Nothing on the scale others have here but our local park and fields surrounding are flooded so that large expanses of water are showing all the time , its not getting a chance to drain away before the next deluge. I've never seen it like this for more than a couple of days in Winter before and its now been like it for over a month and there is water running along footpaths. I'm on the fringes of Ealing .

Nelliemoser Wed 29-Jan-14 11:38:07

Cheshire escapes a lot of rain as the worst of it tends to fall over the Welsh mountains. It also helps that I live in an area with a lot of quick draining sands and gravels.

Mishap Wed 29-Jan-14 11:31:07

Same here - the rain and floods are incessant. And my OH spends his whole time looking at the weather forecast and giving me a running commentary on it. I have stopped listening - it is like the radiators humming - just background noise. What will be, will be.

newist Wed 29-Jan-14 11:27:10

Its rained most days for over 2 months in the Hebrides, locals tell me this is the worst they can remember. I have drains in my garden and a drainage ditch, our house is built on peat as are a lot of others. The whole island is basically a bog, the good thing is even though all of our grass is saturated it does slowly drain away. Our indoor cats use sand for their litter tray, we have a peat fire, it has been very difficult this year keeping the sand and peat dry.

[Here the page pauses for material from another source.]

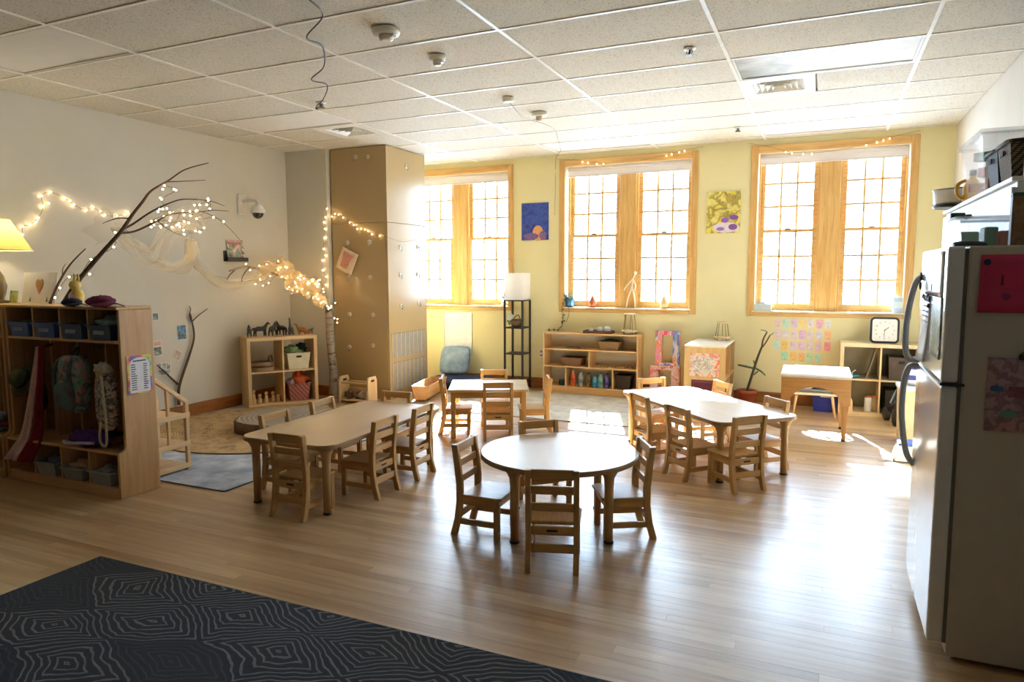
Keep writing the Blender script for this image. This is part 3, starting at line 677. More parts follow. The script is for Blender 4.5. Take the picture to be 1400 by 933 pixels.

Brendawymms Wed 29-Jan-14 11:10:02

I live at the top of the Weald of Kent on Sandstone. We have land drains across the garden due to natural springs. This year however they are not coping and the flower beds are lakes, the drive a river and the grass ripples water when walked on. My daughter in Paddock Wood , it's near Yalding, has roads blocked by flooding all around her. How are others being affected?